A história do Parthenon
O Parthenon foi erguido para substituir um templo construído anteriormente e destruído pelos persas. O templo novo foi construído entre 447 e 432 a.C., após Atenas derrotar a invasão persa. Considerado um dos pontos altos do estilo clássico grego, o templo tinha como um dos principais objetivos celebrar a vitória dos gregos sobre os persas. Sua construção se deu sobre a iniciativa de Péricles e foi dedicado a Deusa Atena Partenos (Atena virgem); erguê-lo só foi possível com os fundos obtidos através da liga de Delos, que foi a união entre cidades-estados gregas da região da Ática. As disputas entre as cidades-membro da Liga fizeram com que Atenas se sobressaísse como um verdadeiro império. Assim foi fácil para Péricles mover todo o fundo da liga para cidade de Atenas e consequentemente usufruí-lo para construção do grande Parthenon, alegando que assim os fundos estariam a salvo da ameaça persa.
![]() |
Fig. 1. Parthenon. Foto: Steve Swayne, wikipedia, 1978. |
A construção do templo
A construção do templo, além de ornamentar a cidade, também era uma maneira de agregar toda uma série de atividades econômicas ao entorno. Por ser uma construção grandiosa esperava-se que trouxesse crescimento econômico à Pólis.

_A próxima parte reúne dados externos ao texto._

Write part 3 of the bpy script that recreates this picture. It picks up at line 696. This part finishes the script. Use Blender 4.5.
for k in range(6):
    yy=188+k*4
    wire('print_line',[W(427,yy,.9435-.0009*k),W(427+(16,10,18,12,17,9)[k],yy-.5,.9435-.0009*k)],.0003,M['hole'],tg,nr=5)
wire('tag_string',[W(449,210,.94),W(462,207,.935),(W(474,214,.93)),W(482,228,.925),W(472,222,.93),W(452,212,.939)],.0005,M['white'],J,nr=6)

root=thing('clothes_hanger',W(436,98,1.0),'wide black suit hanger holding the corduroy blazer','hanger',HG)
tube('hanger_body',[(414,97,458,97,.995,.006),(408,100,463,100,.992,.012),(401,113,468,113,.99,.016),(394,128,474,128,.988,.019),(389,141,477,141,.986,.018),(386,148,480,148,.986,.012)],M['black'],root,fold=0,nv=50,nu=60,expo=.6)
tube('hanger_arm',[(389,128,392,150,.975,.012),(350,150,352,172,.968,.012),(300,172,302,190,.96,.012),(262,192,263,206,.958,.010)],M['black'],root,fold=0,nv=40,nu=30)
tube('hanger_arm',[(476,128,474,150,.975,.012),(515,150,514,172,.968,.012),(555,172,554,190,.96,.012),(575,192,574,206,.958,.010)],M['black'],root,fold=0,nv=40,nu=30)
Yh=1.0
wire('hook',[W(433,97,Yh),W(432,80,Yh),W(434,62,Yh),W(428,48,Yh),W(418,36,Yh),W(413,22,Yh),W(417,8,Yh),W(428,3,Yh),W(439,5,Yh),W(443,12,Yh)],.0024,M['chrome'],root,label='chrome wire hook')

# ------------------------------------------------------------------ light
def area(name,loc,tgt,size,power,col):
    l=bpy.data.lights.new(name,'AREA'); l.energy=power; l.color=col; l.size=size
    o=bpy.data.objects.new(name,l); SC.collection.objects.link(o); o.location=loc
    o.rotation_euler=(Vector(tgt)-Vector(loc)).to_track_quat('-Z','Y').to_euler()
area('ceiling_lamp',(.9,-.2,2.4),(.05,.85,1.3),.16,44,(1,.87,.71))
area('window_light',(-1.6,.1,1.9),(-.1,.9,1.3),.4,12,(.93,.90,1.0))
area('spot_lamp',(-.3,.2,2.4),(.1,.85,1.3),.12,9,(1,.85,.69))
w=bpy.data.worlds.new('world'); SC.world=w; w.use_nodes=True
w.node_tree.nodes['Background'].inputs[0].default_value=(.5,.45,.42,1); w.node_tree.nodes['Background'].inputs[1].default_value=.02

O Parthenon pretendia ser o grande monumento dedicado aos valores gregos. O templo é em estilo dórico, porém, com alguns elementos jônicos. O arquiteto responsável pela construção foi Ictino, assistido por Calícrates, que era especialista na ordem jônica.
Esta fusão de formas dóricas e jônicas no Parthenon teve sem dúvida a intenção de expressar uma das qualidades da Atenas de Péricles. Ao nível mundano, ela lembrava o fato de que, mesmo que situada no continente essencialmente dórico, Atenas reclamava o parentesco com os jônicos das Cíclades e da Ásia Menor, e a base do seu poder recém-adquirido residia em grande parte nestas áreas. E, em um nível mais idealista, era a convicção de Péricles, enunciada na Oração Fúnebre, que Atenas tinha conseguido “cultivar o refinamento sem extravagância e o conhecimento sem indolência.” (Tucídides, II. 40). A ordem jônica trazia à mente o luxo, o refinamento e o intelectualismo da Jônia; o dórico era associado com a simplicidade melancólica, impassível dos descendentes de Héracles no Peloponeso. Em um tempo que encarnava Atenas, era natural que Péricles desejasse que os dois estivessem em harmonia. (POLLIT, 1978, p. 15)
![]() |
Fig. 2 - Exemplo de estilo de arquitetura dórica. Disponível em : http://www.historiadasartes.com/nomundo/arte-na-antiguidade/arte-grega/#jp-carousel-998
Simbolicamente, o Parthenon representava aspectos essenciais da cultura e sociedade gregas. O templo era um local de reunião e de veneração dos valores essenciais do pensamento grego. Para eles, um templo como o Parthenon não era apenas belo e impressionante, mas também um símbolo de todos os valores essenciais que mantinha unida a sua perfeita civilização.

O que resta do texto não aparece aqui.